While a full statement is awaited on Cabinet's investigation into the fire truck "fiasco;" more precisely as the cabal in the Cabinet (those who led the chorus to pay the $6.8 million for retrieval of the firetruck from the precipice) searches for plausibility on this outrageous wrecking bill, it remains incredulous that the Cabinet, the highest executive decision-making body in the land, could have succumbed in the manner it is reported to have done to this shake-down.
There would be those who would argue that the Cabinet did not succumb but for whatever the reason bought into the rationale behind the payment. But maybe those who readily agreed to this injudicious expenditure knew more than the others who were forced on board the ship when it set sail.

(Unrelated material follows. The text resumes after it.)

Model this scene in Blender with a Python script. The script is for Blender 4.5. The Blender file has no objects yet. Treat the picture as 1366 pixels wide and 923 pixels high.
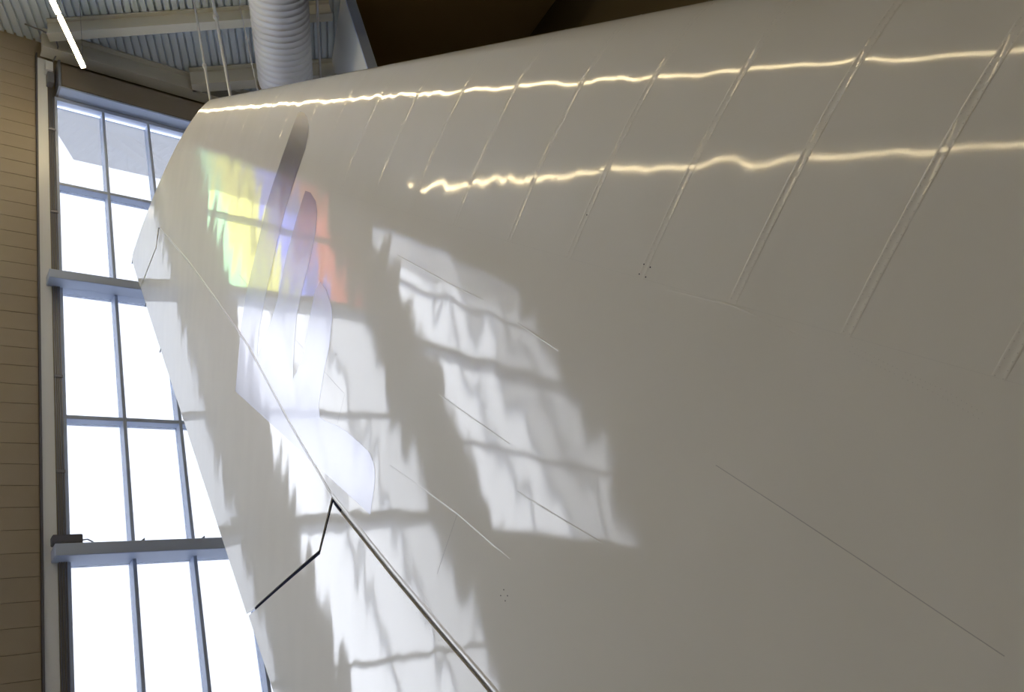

Even more astonishing is the attempt by individual cabinet members to persuade the national population that payment of the bill was exclusively the responsibility of former national security minister Jack Warner; even more unbelievably that the responsibility lies with the chief fire officer.
The contours of the spin so far discerned suggest that the same tactic used in the firing of Herbert Volney, ie, he misled Cabinet, will be again applied. Only difference this time around, Warner has already left/been fired for another reason; there will, therefore, be no head on a silver platter for this obscene pillage of the Treasury.
Collective cabinet responsibility as fixed in the tradition of Westminster is based upon the need for ministers belonging to the Cabinet to fully discuss policies, programmes and other matters brought before the Executive before agreement is arrived at.Once that discussion is engaged and a conclusion reached by the whole, those who had previously disagreed must fall in line or leave the Cabinet if the matter continues to stick in the craw.
It defies 21st-century logic that a group of ministers, chaired by a Prime Minister, a brilliant senior counsel, and one containing another of the same ilk/silk and several persons of PhD and senior academic status and experience, could sit and agree to spend $6.8 million to retrieve a water tender without asking and getting logical responses to basic fundamental questions.
How much would it cost to replace this tender? What was the original value of the vehicle? Were there attempts to seek other bids to get the job done?An anonymously-quoted Cabinet minister is supposed to have said that they were led to believe that the water truck cost $50 million; so $6.8 million seemed reasonable. What director of a company would swallow that story without checking? Remember, this is a water truck, not one of those fancy appliances with hoses, ladders and the other accoutrements needed for fire fighting.
Any board of directors, any cabinet must perform a role beyond being a rubber stamp for every project laid on the table.If the Cabinet is not the place for a rigorous discussion on policies, the expenditure of billions of dollars before final decisions are taken, then our system of governance is obsolete, open to gross inefficiency, corruption and much more.
Indeed, this Cabinet recently fired the board of Caribbean Airlines for inefficient use of the resources of the airline in circumstances far less aggravated than this one. Is it that the Cabinet has a special privilege to throw away (or worse) the resources of the country?
Further indictment on the Cabinet and the process of blind or forced adherence to whatever comes before it is the practice that has been adopted by succeeding cabinets, that being that policies and programmes have a second pass before a final decision is taken.
The logic of the process of having Cabinet members reflect on the policy, programme or decision for a second time suggests that ministers have time to research, rethink and/or reflect on the matter before an eventual decision is made.
That the payment, whether $10m or $6.8m, was refused a second time indicates that there were those who were not persuaded that the job and firetruck were worth the asking fee. What reasons did they offer for refusing the second time? Were there ministers who had sought-out and received answers to the logical questions posed above?Minister Anil Roberts stated in Parliament that notwithstanding the Cabinet's refusal, the job was done and so left Cabinet with no choice but to pick up the bill.
Question: What did the strong and sagacious Prime Minister Kamla Persad-Bissessar do about a minister who so violated procedure? She surely fired a few other ministers for far less.The fact is that in all probability if there was not this rupture in the relations between Warner and the Prime Minister and a few members of the cabal, information on the firetruck matter would never have surfaced.
It seems clear that having found itself in a serious bind in relation to Warner's intended candidacy for the ruling United National Congress in Chaguanas West, the leak in the information was sprung to remove the Warner threat. However, mouth open and tory jump out.